Pero antes Hepburn era una actriz deliciosa, mejor descrita como «testaruda y elocuente» —que iba de capa caída—. Pensaba ella entonces que la cima de su carrera era María de Escocia, donde, como dijo Dorothy Parker al verla en el teatro, «ella recorría toda la gama de la actuación —de A a B». Ésta fue su única colaboración con el director John Ford, cuya técnica de dirección favorita era ultrajar a su reparto tanto como a su equipo. Ford filmaba por medio del pelotón de fusilamiento y el paredón era el desierto. Un día malo durante la filmación de La diligencia, Ford había pinchado a todos y cada uno. Pero le faltaba Thomas Mitchell. Cuando Ford trató de apabullarlo el veterano actor se escudó con una frase: «Recuerde, Mr. Ford, que yo vi María de Escocia». Ford lo dirigió pero no volvió a dirigirle la palabra.
La Hepburn, tan agresiva como Bette Davis y tan franca como Dietrich, era demoledora. Cuando era buena podía ser insuperable, como en Locura de verano de David Lean. Pero cuando estaba mal, como en Christopher Strong o Sylvia Scarlett (¡sin mencionar a María de Escocia!) podía hacer crujir los dientes. Así no mucho tiempo después fue declarada veneno para la taquilla. Había desarrollado un método de actuar cantando que era realmente odioso. Como por Anselmo, ensalmo, todo desapareció cuando comenzó su pareja con Spencer Tracy al principio de los años cuarenta. Antes había cometido el error de todos los actores de entonces (por lo menos los que se consideraban, ay, «intelectuales del Este») de alabar al teatro y denostar a Hollywood no como una meca sino como una mera fábrica de films. (Nunca los tales decían películas si podían evitarlo). No hay más que echar un vistazo a las obras de Broadway puestas en escena entonces para ver que la mayoría —tanto en la escritura como en la actuación— eran mediocridades que posaban de alta cultura cuando ni siquiera eran alta costura.

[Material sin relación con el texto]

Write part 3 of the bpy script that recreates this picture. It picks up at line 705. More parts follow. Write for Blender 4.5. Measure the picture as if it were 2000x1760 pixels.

Pero sucedió algo bueno: conoció a Spencer Tracy para hacer una película juntos. El encuentro fue casi una cita bonita, según la concibió un guionista de Hollywood. Dice Learning: «Se hablaba mucho de Tracy en el círculo de Ford… pero Kate nunca se lo había encontrado. Ocurrió ahora fuera del edificio Thalberg en la Metro». El encuentro fue casual: ella salía y Tracy entraba con Mankiewicz (el director de Eva al desnudo, entonces productor) de regreso del almuerzo. Iban a actuar juntos en La mujer del año. Hepburn vio que Tracy no era tan alto como en la pantalla. (De hecho nadie lo es nunca).
—Mr. Tracy —dijo Kate—, creo que usted me quedará corto.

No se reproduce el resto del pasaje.